In situ consolidation of carbon fiber PAEK via laser-assisted automated fiber placement

Abstract

Automated fiber placement (AFP) of thermosetting composites has been one of the leading manufacturing techniques for aerospace structures over the last decade. Thermoplastic composites (TPCs) offer several advantages including a high toughness, recyclability, weldability, and potential for rapid out-of-autoclave manufacturing. High-power heating sources and flexible compaction rollers can be used to melt and consolidate TPC tapes via AFP to form large structures in a layer-by-layer manner as used in additive manufacturing.
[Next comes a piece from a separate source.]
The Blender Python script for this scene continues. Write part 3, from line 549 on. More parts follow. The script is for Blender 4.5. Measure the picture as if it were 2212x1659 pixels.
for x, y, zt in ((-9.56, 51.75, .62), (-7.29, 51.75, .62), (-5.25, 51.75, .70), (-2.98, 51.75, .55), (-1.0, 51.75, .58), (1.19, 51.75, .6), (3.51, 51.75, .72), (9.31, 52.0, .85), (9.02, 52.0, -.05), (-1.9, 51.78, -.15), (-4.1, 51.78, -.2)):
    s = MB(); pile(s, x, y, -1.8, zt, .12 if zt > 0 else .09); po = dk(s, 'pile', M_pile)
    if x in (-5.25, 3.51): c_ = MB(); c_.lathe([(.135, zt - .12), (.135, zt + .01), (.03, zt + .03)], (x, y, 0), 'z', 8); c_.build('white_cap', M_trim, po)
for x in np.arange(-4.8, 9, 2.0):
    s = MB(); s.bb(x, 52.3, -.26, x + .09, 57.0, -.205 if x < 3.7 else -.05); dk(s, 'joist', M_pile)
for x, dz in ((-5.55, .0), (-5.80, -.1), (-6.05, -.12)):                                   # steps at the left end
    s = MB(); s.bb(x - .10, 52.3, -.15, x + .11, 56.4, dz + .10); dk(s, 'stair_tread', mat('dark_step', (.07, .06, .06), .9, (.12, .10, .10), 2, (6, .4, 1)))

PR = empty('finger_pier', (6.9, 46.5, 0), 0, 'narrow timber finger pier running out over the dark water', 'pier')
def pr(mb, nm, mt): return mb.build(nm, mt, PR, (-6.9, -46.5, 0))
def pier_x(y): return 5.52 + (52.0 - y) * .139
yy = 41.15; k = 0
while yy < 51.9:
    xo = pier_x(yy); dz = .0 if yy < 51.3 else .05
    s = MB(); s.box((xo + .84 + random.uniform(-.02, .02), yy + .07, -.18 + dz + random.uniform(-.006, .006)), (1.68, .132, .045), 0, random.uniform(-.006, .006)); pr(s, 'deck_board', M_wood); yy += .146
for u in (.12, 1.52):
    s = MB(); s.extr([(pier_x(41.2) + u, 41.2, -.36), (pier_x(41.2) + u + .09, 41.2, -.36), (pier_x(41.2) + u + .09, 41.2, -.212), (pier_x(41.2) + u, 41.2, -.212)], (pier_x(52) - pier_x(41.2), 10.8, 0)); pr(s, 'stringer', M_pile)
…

This paper investigates the in-situ consolidation AFP of TPC tapes (ICAT) toward their process optimization and revealing mechanisms that govern the ICAT process. To this end, a laser-assisted AFP system was utilized to fabricate short beam strength samples from carbon fiber reinforced low-melt polyaryletherketone (LM-PAEK™) at various processing parameters. Analysis of results revealed how ICAT process parameters affect interlaminar bonding, crystallinity, and void content in manufactured parts. Multiphysics finite element analysis (FEA) was also carried out to reveal mechanisms that control void, crystallinity, and bonding in ICAT. Finally, a comparison of post-fracture specimens made via ICAT with traditional compression molding was used to explain the underlying failure mechanisms in ICAT coupons. This study shows that at AFP rates of up to 0.15 m/s, high interlaminar shear strengths, up to 60 MPa, are possible to achieve with low void content (<1%) and high crystallinity (>20%), proving that ICAT is potentially a viable process for manufacturing the next generation of aerospace composites.